▶ _Goal_
Up to and including the line that contains "def ztop(py, Y): return", repeat each line of the data exactly, starting from the first.

▶ _Provided material_

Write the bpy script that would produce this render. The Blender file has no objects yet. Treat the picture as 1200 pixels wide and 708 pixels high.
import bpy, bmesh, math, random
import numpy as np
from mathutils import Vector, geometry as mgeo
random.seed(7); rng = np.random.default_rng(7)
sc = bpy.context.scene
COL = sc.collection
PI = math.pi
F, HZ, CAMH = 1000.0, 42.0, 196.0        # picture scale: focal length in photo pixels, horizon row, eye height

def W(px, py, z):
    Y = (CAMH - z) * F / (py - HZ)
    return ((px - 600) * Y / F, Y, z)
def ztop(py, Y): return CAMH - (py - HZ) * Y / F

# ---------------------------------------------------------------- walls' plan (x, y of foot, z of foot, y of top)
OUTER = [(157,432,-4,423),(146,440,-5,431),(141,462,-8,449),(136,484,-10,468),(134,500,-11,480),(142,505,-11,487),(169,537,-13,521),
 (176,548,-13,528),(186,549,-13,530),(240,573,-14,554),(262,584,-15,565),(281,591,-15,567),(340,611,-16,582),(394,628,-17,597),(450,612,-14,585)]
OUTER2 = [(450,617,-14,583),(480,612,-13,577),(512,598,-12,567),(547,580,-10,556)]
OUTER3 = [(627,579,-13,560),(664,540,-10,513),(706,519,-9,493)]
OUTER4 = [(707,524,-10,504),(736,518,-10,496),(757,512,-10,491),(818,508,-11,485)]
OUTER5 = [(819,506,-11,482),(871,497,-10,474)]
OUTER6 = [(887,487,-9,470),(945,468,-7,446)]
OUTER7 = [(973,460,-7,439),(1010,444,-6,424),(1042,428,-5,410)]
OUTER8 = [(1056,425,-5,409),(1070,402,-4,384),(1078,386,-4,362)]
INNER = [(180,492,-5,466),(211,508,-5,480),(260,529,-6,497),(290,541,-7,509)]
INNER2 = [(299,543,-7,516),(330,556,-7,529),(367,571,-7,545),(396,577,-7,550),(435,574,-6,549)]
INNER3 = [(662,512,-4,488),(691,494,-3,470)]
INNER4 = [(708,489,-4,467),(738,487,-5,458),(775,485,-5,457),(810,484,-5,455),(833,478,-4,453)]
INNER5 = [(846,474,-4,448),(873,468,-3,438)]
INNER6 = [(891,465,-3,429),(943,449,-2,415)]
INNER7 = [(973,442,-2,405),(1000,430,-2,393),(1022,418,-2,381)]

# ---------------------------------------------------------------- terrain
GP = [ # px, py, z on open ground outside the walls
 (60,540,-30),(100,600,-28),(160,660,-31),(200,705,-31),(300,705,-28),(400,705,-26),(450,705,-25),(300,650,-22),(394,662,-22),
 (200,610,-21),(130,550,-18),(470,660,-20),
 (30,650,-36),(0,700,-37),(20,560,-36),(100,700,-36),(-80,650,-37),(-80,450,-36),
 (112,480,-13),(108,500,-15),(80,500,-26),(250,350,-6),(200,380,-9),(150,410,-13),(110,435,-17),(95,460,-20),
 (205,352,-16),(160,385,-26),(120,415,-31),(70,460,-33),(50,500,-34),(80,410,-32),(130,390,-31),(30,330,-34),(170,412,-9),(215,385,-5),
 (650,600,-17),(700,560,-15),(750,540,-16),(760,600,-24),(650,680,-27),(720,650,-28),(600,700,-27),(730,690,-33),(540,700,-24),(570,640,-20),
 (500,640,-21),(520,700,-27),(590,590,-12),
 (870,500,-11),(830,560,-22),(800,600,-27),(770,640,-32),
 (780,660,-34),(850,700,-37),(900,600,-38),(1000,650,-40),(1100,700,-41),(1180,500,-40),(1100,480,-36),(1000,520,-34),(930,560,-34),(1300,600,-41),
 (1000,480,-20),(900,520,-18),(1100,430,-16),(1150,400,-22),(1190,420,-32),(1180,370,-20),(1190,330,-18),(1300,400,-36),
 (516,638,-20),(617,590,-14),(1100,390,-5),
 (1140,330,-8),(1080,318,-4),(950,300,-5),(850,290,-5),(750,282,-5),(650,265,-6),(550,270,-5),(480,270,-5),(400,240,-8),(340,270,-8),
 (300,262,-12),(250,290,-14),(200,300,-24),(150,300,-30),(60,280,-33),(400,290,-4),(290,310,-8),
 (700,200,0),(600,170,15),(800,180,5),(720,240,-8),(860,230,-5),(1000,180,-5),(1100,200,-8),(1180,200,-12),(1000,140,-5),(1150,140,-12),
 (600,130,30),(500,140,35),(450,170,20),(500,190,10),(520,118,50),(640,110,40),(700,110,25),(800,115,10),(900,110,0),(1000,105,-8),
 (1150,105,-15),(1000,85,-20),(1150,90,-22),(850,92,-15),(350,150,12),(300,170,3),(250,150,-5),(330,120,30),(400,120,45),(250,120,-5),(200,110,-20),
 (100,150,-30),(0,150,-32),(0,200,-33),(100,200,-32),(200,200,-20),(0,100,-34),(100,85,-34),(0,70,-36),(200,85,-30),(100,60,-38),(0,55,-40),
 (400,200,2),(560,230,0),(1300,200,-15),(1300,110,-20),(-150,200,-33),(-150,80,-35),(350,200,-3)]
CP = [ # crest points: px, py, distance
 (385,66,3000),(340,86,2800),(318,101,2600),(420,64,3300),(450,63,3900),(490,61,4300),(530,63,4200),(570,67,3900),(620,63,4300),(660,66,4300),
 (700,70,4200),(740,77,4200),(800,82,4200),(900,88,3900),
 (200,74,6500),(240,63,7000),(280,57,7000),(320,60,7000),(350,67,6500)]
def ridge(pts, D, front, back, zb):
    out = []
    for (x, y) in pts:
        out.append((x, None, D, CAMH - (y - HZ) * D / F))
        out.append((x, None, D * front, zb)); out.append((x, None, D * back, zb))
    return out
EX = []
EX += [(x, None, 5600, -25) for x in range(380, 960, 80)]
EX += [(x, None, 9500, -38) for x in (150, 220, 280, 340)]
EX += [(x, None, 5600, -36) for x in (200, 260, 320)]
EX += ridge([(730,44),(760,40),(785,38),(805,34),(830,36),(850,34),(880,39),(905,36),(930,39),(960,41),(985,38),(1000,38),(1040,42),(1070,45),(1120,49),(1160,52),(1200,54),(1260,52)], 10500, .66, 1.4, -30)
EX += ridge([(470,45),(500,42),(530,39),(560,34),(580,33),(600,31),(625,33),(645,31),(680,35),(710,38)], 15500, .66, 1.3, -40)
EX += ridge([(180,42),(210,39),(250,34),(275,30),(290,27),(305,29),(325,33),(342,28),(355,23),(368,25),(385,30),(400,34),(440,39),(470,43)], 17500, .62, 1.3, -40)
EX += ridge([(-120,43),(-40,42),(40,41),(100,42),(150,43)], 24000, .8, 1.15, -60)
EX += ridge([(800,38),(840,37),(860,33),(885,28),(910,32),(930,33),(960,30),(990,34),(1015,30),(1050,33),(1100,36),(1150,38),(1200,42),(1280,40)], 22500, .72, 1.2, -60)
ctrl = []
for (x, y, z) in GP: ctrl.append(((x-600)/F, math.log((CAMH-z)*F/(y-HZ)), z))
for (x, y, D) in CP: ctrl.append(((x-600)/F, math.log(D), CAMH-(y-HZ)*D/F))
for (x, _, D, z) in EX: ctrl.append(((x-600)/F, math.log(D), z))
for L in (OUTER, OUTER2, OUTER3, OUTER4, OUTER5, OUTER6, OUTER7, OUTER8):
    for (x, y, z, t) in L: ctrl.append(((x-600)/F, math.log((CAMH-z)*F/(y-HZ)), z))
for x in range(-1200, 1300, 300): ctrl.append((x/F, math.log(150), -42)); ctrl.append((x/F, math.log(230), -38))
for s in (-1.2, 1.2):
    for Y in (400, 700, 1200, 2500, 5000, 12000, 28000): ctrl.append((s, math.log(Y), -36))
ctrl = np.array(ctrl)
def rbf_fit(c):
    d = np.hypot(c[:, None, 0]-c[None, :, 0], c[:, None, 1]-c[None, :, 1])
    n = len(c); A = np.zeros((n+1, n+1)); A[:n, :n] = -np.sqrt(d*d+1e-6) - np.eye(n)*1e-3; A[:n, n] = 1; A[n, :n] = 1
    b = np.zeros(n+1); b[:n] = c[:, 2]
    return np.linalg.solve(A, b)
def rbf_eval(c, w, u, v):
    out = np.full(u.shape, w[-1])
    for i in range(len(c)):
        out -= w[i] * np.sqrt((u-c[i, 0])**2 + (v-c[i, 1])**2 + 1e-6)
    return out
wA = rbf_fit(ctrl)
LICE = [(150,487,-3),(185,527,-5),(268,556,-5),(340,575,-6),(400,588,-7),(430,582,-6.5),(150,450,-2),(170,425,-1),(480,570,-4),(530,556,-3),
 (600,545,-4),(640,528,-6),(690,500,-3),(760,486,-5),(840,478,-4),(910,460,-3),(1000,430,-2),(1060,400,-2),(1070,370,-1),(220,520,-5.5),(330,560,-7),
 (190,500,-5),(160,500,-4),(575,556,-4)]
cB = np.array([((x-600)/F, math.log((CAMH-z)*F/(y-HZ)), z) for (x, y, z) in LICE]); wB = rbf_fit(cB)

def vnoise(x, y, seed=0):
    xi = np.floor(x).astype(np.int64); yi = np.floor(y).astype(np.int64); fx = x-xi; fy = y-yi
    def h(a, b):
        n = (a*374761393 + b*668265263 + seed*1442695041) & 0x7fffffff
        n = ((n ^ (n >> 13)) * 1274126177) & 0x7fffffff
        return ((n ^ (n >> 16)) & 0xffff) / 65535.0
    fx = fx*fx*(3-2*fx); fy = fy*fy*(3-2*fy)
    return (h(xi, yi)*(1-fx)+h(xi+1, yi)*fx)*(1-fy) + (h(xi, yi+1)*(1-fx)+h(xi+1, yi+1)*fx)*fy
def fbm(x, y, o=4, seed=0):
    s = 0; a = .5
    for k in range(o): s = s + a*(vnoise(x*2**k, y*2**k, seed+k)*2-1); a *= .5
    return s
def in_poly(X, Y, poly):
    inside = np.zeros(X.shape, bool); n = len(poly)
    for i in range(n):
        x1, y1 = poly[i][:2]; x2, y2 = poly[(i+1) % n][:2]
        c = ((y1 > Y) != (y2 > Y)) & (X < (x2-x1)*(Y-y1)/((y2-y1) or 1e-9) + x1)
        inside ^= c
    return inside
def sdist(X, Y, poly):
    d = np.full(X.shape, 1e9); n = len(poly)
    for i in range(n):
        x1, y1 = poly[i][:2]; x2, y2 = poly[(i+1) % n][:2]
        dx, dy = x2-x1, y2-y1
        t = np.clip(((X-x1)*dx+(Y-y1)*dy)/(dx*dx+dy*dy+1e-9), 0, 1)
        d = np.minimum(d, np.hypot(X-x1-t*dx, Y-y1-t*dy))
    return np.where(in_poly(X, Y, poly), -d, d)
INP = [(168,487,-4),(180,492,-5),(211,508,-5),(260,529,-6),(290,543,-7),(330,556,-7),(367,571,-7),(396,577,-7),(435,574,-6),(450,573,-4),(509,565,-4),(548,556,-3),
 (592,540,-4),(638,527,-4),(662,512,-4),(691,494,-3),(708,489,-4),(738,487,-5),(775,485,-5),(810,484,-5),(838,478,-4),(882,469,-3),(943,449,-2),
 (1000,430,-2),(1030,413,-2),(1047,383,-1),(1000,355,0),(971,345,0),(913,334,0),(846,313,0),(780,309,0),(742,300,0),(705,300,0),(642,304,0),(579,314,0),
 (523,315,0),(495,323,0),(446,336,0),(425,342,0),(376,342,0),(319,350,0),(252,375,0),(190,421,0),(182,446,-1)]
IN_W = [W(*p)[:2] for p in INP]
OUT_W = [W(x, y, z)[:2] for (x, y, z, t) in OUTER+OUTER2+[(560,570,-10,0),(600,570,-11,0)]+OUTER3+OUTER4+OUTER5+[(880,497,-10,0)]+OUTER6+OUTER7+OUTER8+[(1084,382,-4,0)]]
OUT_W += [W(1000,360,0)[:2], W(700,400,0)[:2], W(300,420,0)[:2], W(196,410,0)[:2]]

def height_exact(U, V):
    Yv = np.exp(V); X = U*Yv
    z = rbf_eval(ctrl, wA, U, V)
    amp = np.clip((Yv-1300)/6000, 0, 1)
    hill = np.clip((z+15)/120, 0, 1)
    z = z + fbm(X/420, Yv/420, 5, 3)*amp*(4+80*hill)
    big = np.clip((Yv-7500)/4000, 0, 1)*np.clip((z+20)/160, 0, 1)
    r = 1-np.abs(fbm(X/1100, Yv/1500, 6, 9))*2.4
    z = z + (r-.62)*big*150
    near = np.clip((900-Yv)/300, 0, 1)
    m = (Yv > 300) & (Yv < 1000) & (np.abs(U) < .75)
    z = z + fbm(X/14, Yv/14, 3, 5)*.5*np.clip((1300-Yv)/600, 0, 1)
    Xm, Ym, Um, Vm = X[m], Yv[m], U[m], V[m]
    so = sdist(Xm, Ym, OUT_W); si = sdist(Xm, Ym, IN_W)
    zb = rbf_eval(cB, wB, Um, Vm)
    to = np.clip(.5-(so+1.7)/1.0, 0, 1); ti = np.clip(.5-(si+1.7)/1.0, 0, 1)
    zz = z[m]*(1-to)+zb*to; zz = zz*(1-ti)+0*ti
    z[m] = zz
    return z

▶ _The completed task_
Write the bpy script that would produce this render. The Blender file has no objects yet. Treat the picture as 1200 pixels wide and 708 pixels high.
import bpy, bmesh, math, random
import numpy as np
from mathutils import Vector, geometry as mgeo
random.seed(7); rng = np.random.default_rng(7)
sc = bpy.context.scene
COL = sc.collection
PI = math.pi
F, HZ, CAMH = 1000.0, 42.0, 196.0        # picture scale: focal length in photo pixels, horizon row, eye height

def W(px, py, z):
    Y = (CAMH - z) * F / (py - HZ)
    return ((px - 600) * Y / F, Y, z)
def ztop(py, Y): return CAMH - (py - HZ) * Y / F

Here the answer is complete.